→ **Problem statement**
Return the records, each one exactly as written.

☆ ☆ ☆ ☆ ☆

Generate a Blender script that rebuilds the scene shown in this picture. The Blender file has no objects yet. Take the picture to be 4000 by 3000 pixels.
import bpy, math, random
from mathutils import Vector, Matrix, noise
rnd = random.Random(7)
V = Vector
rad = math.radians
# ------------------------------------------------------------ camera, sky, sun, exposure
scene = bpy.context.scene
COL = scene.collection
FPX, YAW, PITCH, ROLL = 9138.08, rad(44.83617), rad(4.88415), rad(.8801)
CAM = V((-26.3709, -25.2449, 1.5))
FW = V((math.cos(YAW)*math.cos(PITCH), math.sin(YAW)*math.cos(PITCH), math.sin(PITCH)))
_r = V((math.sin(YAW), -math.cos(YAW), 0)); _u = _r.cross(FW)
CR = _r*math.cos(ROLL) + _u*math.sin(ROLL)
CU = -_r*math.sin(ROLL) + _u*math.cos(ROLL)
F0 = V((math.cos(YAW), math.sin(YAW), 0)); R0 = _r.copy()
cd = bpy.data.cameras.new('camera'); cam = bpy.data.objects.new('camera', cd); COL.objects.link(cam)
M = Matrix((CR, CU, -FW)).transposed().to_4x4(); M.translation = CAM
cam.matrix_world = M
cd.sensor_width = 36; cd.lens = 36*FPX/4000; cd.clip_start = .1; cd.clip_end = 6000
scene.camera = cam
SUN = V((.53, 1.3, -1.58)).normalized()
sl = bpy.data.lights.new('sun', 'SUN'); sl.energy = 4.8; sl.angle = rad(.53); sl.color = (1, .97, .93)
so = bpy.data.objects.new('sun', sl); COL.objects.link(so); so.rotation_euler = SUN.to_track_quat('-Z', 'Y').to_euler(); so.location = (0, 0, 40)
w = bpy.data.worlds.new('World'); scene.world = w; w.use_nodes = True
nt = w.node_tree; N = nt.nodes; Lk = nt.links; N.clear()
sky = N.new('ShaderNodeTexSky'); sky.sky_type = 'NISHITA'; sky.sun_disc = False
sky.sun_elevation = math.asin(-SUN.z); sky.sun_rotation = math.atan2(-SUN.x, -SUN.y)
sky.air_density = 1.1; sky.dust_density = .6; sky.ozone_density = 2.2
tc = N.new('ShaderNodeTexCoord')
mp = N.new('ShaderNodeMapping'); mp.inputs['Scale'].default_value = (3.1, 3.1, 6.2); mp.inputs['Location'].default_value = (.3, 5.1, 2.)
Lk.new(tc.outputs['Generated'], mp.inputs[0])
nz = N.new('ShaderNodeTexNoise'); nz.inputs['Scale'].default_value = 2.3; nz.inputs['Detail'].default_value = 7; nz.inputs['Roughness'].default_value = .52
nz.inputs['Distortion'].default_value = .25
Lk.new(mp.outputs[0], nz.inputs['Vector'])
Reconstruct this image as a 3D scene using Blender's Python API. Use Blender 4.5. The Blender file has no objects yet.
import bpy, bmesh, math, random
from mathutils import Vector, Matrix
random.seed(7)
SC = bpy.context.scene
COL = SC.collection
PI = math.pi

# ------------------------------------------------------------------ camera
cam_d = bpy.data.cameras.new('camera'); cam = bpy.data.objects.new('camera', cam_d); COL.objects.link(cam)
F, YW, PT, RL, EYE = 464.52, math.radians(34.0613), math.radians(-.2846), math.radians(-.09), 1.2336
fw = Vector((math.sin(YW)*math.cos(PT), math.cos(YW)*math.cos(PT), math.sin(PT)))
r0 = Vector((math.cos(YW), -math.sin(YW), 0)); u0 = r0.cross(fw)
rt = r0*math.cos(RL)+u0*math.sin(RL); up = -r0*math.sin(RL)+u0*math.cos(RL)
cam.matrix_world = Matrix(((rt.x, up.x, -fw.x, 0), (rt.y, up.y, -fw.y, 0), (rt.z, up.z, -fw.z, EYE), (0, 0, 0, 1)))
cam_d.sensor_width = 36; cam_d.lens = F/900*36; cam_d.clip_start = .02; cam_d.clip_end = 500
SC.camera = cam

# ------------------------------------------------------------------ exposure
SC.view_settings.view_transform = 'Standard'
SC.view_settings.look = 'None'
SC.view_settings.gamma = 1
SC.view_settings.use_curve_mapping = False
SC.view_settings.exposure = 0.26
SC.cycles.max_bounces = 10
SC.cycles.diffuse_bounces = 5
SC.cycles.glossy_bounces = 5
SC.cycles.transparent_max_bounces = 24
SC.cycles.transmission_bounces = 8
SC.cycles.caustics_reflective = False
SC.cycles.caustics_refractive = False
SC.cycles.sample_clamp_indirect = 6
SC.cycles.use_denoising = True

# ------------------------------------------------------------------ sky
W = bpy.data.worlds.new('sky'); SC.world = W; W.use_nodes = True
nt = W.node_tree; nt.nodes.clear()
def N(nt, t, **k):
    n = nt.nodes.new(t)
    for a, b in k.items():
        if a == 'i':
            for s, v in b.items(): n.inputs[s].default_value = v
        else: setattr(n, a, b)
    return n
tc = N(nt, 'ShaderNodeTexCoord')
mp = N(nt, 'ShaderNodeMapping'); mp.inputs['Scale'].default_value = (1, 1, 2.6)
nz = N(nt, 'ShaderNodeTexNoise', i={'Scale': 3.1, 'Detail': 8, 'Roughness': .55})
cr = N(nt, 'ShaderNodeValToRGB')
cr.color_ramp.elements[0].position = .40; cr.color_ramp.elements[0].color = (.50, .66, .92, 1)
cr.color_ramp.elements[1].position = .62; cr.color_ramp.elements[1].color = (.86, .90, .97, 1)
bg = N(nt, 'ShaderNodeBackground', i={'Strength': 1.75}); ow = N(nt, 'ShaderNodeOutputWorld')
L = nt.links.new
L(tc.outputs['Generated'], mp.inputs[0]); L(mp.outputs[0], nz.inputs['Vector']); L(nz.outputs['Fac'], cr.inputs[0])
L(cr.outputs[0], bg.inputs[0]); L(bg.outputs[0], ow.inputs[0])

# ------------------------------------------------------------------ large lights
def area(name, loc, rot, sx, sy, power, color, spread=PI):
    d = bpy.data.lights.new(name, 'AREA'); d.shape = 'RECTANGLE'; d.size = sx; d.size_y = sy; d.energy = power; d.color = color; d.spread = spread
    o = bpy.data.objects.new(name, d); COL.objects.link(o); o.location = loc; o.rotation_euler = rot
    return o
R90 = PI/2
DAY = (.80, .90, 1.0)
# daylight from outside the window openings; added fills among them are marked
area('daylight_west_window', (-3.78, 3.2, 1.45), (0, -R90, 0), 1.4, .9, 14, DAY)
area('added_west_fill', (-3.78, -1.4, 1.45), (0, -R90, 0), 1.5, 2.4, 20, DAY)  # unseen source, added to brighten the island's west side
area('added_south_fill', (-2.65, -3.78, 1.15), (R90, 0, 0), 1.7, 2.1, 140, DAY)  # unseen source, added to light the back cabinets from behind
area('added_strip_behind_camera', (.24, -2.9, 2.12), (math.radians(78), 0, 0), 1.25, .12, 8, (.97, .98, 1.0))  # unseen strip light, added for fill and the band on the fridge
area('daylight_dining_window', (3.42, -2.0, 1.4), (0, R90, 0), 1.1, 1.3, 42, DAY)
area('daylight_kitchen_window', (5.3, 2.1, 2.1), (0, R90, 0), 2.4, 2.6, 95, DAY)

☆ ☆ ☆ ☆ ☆

→ **Output**
Generate a Blender script that rebuilds the scene shown in this picture. The Blender file has no objects yet. Take the picture to be 4000 by 3000 pixels.
import bpy, math, random
from mathutils import Vector, Matrix, noise
rnd = random.Random(7)
V = Vector
rad = math.radians
# ------------------------------------------------------------ camera, sky, sun, exposure
scene = bpy.context.scene
COL = scene.collection
FPX, YAW, PITCH, ROLL = 9138.08, rad(44.83617), rad(4.88415), rad(.8801)
CAM = V((-26.3709, -25.2449, 1.5))
FW = V((math.cos(YAW)*math.cos(PITCH), math.sin(YAW)*math.cos(PITCH), math.sin(PITCH)))
_r = V((math.sin(YAW), -math.cos(YAW), 0)); _u = _r.cross(FW)
CR = _r*math.cos(ROLL) + _u*math.sin(ROLL)
CU = -_r*math.sin(ROLL) + _u*math.cos(ROLL)
F0 = V((math.cos(YAW), math.sin(YAW), 0)); R0 = _r.copy()
cd = bpy.data.cameras.new('camera'); cam = bpy.data.objects.new('camera', cd); COL.objects.link(cam)
M = Matrix((CR, CU, -FW)).transposed().to_4x4(); M.translation = CAM
cam.matrix_world = M
cd.sensor_width = 36; cd.lens = 36*FPX/4000; cd.clip_start = .1; cd.clip_end = 6000
scene.camera = cam
SUN = V((.53, 1.3, -1.58)).normalized()
sl = bpy.data.lights.new('sun', 'SUN'); sl.energy = 4.8; sl.angle = rad(.53); sl.color = (1, .97, .93)
so = bpy.data.objects.new('sun', sl); COL.objects.link(so); so.rotation_euler = SUN.to_track_quat('-Z', 'Y').to_euler(); so.location = (0, 0, 40)
w = bpy.data.worlds.new('World'); scene.world = w; w.use_nodes = True
nt = w.node_tree; N = nt.nodes; Lk = nt.links; N.clear()
sky = N.new('ShaderNodeTexSky'); sky.sky_type = 'NISHITA'; sky.sun_disc = False
sky.sun_elevation = math.asin(-SUN.z); sky.sun_rotation = math.atan2(-SUN.x, -SUN.y)
sky.air_density = 1.1; sky.dust_density = .6; sky.ozone_density = 2.2
tc = N.new('ShaderNodeTexCoord')
mp = N.new('ShaderNodeMapping'); mp.inputs['Scale'].default_value = (3.1, 3.1, 6.2); mp.inputs['Location'].default_value = (.3, 5.1, 2.)
Lk.new(tc.outputs['Generated'], mp.inputs[0])
nz = N.new('ShaderNodeTexNoise'); nz.inputs['Scale'].default_value = 2.3; nz.inputs['Detail'].default_value = 7; nz.inputs['Roughness'].default_value = .52
nz.inputs['Distortion'].default_value = .25
Lk.new(mp.outputs[0], nz.inputs['Vector'])
Reconstruct this image as a 3D scene using Blender's Python API. Use Blender 4.5. The Blender file has no objects yet.
import bpy, bmesh, math, random
from mathutils import Vector, Matrix
random.seed(7)
SC = bpy.context.scene
COL = SC.collection
PI = math.pi

# ------------------------------------------------------------------ camera
cam_d = bpy.data.cameras.new('camera'); cam = bpy.data.objects.new('camera', cam_d); COL.objects.link(cam)
F, YW, PT, RL, EYE = 464.52, math.radians(34.0613), math.radians(-.2846), math.radians(-.09), 1.2336
fw = Vector((math.sin(YW)*math.cos(PT), math.cos(YW)*math.cos(PT), math.sin(PT)))
r0 = Vector((math.cos(YW), -math.sin(YW), 0)); u0 = r0.cross(fw)
rt = r0*math.cos(RL)+u0*math.sin(RL); up = -r0*math.sin(RL)+u0*math.cos(RL)
cam.matrix_world = Matrix(((rt.x, up.x, -fw.x, 0), (rt.y, up.y, -fw.y, 0), (rt.z, up.z, -fw.z, EYE), (0, 0, 0, 1)))
cam_d.sensor_width = 36; cam_d.lens = F/900*36; cam_d.clip_start = .02; cam_d.clip_end = 500
SC.camera = cam

# ------------------------------------------------------------------ exposure
SC.view_settings.view_transform = 'Standard'
SC.view_settings.look = 'None'
SC.view_settings.gamma = 1
SC.view_settings.use_curve_mapping = False
SC.view_settings.exposure = 0.26
SC.cycles.max_bounces = 10
SC.cycles.diffuse_bounces = 5
SC.cycles.glossy_bounces = 5
SC.cycles.transparent_max_bounces = 24
SC.cycles.transmission_bounces = 8
SC.cycles.caustics_reflective = False
SC.cycles.caustics_refractive = False
SC.cycles.sample_clamp_indirect = 6
SC.cycles.use_denoising = True

# ------------------------------------------------------------------ sky
W = bpy.data.worlds.new('sky'); SC.world = W; W.use_nodes = True
nt = W.node_tree; nt.nodes.clear()
def N(nt, t, **k):
    n = nt.nodes.new(t)
    for a, b in k.items():
        if a == 'i':
            for s, v in b.items(): n.inputs[s].default_value = v
        else: setattr(n, a, b)
    return n
tc = N(nt, 'ShaderNodeTexCoord')
mp = N(nt, 'ShaderNodeMapping'); mp.inputs['Scale'].default_value = (1, 1, 2.6)
nz = N(nt, 'ShaderNodeTexNoise', i={'Scale': 3.1, 'Detail': 8, 'Roughness': .55})
cr = N(nt, 'ShaderNodeValToRGB')
cr.color_ramp.elements[0].position = .40; cr.color_ramp.elements[0].color = (.50, .66, .92, 1)
cr.color_ramp.elements[1].position = .62; cr.color_ramp.elements[1].color = (.86, .90, .97, 1)
bg = N(nt, 'ShaderNodeBackground', i={'Strength': 1.75}); ow = N(nt, 'ShaderNodeOutputWorld')
L = nt.links.new
L(tc.outputs['Generated'], mp.inputs[0]); L(mp.outputs[0], nz.inputs['Vector']); L(nz.outputs['Fac'], cr.inputs[0])
L(cr.outputs[0], bg.inputs[0]); L(bg.outputs[0], ow.inputs[0])

# ------------------------------------------------------------------ large lights
def area(name, loc, rot, sx, sy, power, color, spread=PI):
    d = bpy.data.lights.new(name, 'AREA'); d.shape = 'RECTANGLE'; d.size = sx; d.size_y = sy; d.energy = power; d.color = color; d.spread = spread
    o = bpy.data.objects.new(name, d); COL.objects.link(o); o.location = loc; o.rotation_euler = rot
    return o
R90 = PI/2
DAY = (.80, .90, 1.0)
# daylight from outside the window openings; added fills among them are marked
area('daylight_west_window', (-3.78, 3.2, 1.45), (0, -R90, 0), 1.4, .9, 14, DAY)
area('added_west_fill', (-3.78, -1.4, 1.45), (0, -R90, 0), 1.5, 2.4, 20, DAY)  # unseen source, added to brighten the island's west side
area('added_south_fill', (-2.65, -3.78, 1.15), (R90, 0, 0), 1.7, 2.1, 140, DAY)  # unseen source, added to light the back cabinets from behind
area('added_strip_behind_camera', (.24, -2.9, 2.12), (math.radians(78), 0, 0), 1.25, .12, 8, (.97, .98, 1.0))  # unseen strip light, added for fill and the band on the fridge
area('daylight_dining_window', (3.42, -2.0, 1.4), (0, R90, 0), 1.1, 1.3, 42, DAY)
area('daylight_kitchen_window', (5.3, 2.1, 2.1), (0, R90, 0), 2.4, 2.6, 95, DAY)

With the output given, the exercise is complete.